At Thursday’s meeting and in subsequent interviews, several employees said felt they were assuming the brunt of the cuts as the district’s administration and school board were being let off the hook.

“There is such a lack of trust. The reasoning behind layoffs of only certificated or classified has not been explained very well,” said one teacher who asked to remain anonymous. “Although principals are certificated, they have been left off the list. Classified management, although still classified, are also off the list. So are board member benefits. … It was the total lack of leadership, vision, and foresight from the district, the board, the administration, and the C.B.O. that put us in this mess.”

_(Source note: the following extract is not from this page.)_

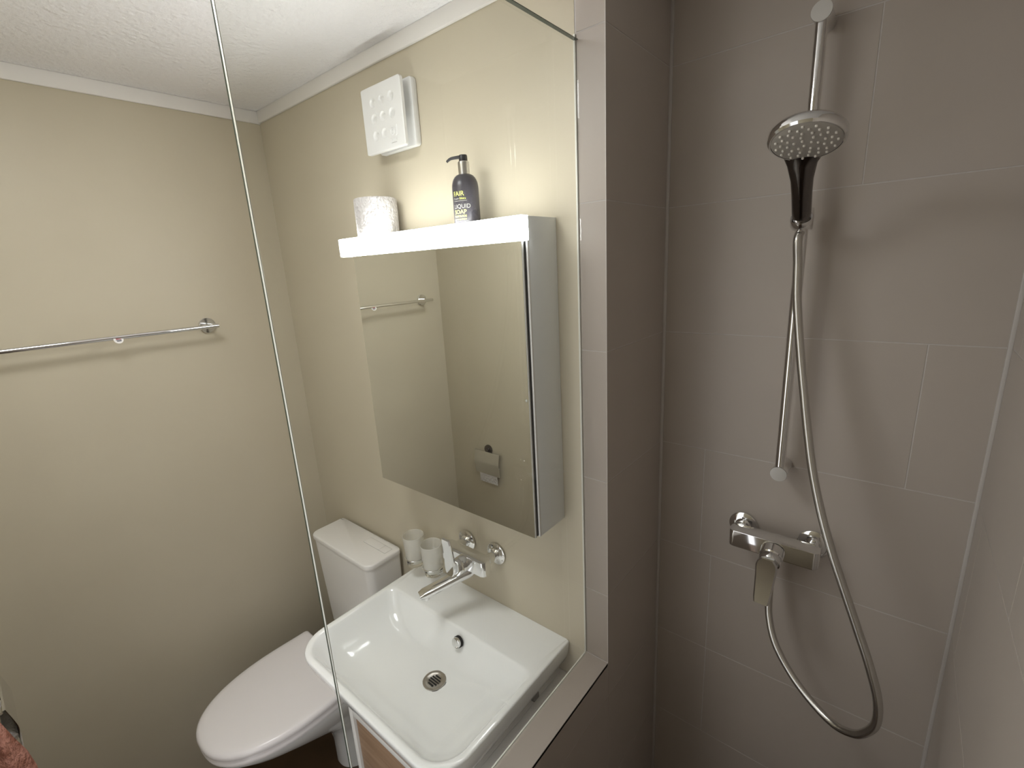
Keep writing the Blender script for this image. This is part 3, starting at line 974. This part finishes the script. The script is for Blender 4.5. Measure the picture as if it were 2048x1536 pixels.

Nearing 10 p.m., the meeting ended with a final retirement. Dale Webster, the custodian at Bodega Bay School for 19 years and a legendary surfer, walked to the front of the room and asked Ms. Skipp if she remembered an offhanded comment he’d made at a party more than an decade ago, that if the district knew how much a person could love a school, they could convince him to work for free.

“Look at my paycheck. You pay me $34,000 to work [part-time] at Bodega Bay School,” Mr. Webster said. “I am broke. I can’t afford to work here any more. All these benefits are great, but I don’t have the money to take care of my teeth, to go use my Kaiser card.

“I’ll do my part and turn in my keys,” he continued. “You can have my money. I feel like I’m leaving a sinking ship with Susan. … It’s been a pleasure working for you.”

Mr. Webster started for the door, but turned around to add another thought. To save the district money, “I just want to say I know a custodian in Sonoma who brings her own materials.”